I climbed into the basket, waved goodbye to the ground crew, and took to the skies…really fast. Up in the air, it was absolutely silent. Like the quietest thing I’ve ever heard (granted I live in New York, so perhaps it was more just that I appreciated such silence). Intermittent, and rather startling blasts from the propane burner kept us floating through the air. The wind wasn’t strong so we moved slowly, over houses, backyards and crowds that gathered to watch. The people waved up at us: the balloon pilots were praised like celebrities in this rural New Jersey town.

This is the largest summertime hot air balloon festival in North America. The balloons fly twice each day for three days, compared to the nine days of ballooning in Albuquerque’s famous Balloon Fiesta which includes more than 600 balloons.

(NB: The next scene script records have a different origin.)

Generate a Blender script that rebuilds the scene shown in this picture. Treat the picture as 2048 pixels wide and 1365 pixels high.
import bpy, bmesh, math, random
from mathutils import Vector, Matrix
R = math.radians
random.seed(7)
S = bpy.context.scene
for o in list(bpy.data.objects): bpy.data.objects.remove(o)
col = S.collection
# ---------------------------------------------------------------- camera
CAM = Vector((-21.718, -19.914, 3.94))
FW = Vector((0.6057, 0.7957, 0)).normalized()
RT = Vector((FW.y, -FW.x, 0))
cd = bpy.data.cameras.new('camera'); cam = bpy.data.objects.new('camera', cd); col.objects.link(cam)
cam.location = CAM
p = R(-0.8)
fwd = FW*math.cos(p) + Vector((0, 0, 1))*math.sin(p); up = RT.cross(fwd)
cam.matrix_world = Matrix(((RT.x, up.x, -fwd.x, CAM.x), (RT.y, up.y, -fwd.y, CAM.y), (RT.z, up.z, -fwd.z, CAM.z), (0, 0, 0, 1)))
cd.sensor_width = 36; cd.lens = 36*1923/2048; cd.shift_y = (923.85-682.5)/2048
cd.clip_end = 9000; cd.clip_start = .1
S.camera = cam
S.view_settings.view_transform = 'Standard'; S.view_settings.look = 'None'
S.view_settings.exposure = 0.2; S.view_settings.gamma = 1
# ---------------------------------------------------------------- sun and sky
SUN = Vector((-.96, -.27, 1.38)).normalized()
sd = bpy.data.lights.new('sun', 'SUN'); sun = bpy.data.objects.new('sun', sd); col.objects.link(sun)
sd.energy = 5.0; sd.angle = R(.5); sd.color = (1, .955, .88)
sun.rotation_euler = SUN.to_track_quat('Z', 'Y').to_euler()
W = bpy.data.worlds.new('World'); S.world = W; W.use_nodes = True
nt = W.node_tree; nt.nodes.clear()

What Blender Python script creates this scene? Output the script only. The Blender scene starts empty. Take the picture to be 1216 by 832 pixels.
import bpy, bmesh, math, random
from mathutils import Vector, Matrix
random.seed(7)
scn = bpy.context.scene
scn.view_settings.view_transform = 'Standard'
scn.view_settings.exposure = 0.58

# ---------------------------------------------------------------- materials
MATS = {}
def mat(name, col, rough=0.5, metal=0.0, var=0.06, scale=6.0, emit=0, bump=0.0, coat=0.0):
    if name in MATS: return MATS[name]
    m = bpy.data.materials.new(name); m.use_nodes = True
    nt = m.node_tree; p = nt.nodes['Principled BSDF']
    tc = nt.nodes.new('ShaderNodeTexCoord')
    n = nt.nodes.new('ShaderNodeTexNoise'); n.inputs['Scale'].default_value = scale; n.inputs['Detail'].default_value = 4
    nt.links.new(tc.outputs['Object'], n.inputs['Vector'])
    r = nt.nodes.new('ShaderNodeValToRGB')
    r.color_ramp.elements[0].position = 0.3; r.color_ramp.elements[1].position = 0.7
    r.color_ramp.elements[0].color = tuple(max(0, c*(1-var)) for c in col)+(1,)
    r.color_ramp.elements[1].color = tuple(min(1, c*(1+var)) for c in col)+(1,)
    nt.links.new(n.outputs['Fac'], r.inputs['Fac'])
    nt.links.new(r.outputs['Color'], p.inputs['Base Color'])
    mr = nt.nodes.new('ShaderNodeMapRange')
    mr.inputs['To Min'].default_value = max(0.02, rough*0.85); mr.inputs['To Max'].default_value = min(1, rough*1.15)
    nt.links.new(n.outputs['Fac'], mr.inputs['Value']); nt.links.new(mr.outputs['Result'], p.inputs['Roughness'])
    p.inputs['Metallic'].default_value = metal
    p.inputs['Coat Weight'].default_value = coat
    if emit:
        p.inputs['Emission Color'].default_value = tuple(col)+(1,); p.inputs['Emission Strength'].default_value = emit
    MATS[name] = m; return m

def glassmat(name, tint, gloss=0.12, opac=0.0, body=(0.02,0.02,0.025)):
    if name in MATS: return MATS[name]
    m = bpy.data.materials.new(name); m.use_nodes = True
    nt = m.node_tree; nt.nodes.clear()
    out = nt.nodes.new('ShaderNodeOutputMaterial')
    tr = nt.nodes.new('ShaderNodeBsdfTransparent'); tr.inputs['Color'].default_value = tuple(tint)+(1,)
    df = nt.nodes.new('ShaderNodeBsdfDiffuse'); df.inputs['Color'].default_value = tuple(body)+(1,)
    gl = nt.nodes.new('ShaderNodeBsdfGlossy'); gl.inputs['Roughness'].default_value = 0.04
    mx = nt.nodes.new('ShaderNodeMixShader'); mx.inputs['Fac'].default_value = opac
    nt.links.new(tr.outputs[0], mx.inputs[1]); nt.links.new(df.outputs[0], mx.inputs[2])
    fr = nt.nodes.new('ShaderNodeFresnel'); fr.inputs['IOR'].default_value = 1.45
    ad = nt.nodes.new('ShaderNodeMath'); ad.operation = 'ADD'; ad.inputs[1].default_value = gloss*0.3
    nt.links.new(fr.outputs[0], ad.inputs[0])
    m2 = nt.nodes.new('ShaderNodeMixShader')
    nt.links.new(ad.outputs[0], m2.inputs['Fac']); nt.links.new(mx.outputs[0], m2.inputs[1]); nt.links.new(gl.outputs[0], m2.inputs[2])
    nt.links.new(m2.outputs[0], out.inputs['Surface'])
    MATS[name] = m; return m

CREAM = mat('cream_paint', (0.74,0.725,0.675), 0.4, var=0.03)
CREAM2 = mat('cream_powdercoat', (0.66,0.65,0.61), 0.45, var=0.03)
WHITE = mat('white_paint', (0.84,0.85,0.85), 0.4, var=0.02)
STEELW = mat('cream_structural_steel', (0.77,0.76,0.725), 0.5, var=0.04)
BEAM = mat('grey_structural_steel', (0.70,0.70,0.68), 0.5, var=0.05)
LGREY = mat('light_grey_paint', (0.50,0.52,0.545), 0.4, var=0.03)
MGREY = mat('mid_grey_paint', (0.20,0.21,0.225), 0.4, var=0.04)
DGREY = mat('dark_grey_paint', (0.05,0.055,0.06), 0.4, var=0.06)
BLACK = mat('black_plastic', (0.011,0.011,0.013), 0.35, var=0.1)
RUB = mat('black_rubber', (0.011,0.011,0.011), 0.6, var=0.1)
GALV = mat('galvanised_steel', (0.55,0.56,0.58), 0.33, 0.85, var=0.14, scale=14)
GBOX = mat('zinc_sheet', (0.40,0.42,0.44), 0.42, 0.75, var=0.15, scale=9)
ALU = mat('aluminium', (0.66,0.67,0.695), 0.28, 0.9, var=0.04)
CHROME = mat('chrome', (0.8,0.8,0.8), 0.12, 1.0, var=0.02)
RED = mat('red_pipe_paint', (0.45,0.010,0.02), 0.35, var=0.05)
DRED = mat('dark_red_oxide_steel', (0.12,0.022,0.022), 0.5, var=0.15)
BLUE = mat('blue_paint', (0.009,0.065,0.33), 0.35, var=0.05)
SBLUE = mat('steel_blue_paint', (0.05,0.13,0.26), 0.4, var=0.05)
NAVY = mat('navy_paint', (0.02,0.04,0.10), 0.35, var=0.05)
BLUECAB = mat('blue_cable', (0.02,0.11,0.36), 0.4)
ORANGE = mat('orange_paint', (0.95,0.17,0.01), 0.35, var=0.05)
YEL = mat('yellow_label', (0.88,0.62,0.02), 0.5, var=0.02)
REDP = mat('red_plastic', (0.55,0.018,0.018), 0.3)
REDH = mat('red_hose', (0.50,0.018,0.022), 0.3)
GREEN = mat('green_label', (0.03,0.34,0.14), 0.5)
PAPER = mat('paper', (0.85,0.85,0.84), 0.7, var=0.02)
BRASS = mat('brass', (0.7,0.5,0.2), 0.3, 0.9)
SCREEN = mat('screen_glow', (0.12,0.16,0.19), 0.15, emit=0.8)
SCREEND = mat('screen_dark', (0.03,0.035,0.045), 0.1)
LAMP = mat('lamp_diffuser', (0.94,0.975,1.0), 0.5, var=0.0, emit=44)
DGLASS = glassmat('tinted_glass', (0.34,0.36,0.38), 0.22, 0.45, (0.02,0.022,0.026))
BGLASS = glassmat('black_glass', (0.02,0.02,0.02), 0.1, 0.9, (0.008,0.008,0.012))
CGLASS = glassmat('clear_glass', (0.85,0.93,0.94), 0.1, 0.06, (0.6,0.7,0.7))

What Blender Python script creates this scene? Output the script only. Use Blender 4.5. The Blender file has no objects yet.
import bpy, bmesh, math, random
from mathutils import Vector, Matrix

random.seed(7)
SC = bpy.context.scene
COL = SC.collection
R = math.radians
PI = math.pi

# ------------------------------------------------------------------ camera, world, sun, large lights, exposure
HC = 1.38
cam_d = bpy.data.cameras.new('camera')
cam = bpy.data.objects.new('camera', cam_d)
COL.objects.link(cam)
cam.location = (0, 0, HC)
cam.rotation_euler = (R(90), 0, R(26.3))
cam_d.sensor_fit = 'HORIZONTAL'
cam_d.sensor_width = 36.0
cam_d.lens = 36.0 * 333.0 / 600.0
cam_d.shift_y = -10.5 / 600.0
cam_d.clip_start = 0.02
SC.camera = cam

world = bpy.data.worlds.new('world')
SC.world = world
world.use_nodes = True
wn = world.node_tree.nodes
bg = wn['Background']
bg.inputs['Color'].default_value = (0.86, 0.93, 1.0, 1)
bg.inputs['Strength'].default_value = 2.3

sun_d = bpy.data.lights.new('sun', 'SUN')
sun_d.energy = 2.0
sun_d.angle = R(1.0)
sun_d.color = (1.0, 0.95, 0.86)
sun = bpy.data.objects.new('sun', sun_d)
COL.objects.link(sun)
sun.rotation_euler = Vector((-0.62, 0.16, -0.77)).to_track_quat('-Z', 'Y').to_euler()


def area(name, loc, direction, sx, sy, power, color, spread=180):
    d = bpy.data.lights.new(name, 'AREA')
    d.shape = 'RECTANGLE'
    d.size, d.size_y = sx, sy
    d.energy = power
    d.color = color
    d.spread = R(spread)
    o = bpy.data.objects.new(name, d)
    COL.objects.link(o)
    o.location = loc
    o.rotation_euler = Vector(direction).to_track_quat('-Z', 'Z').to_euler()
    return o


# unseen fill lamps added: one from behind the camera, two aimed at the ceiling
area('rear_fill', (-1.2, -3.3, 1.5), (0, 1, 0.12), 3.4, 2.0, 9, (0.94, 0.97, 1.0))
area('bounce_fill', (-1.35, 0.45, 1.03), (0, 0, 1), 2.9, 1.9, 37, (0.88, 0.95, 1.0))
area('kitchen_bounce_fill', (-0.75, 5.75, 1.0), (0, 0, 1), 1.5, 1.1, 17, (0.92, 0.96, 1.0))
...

We floated for half an hour and were told we would try to land “wherever we could find room.” That ended up being in the middle of a park, where Friday-night softball leagues were playing. Games stopped as players gawked as the first balloon lowered into the field. Hoards of people ran up to greet the balloons and help pack them back into the carrier trucks that followed us across town.

Chris brought us safely back to earth and we all helped pack up the balloon. Chris, who started piloting hot air balloons in 1988, says he took it up after a family trip in a hot air balloon piqued his interest. He flies all over the country in different festivals, counting around 50 hours of air time each year.

If you have the chance to go to New Jersey Hot Air Balloon Festival: GO. If you live somewhere else, take the absolute next opportunity to get yourself in a field with 100 hot air balloons. It's unreal.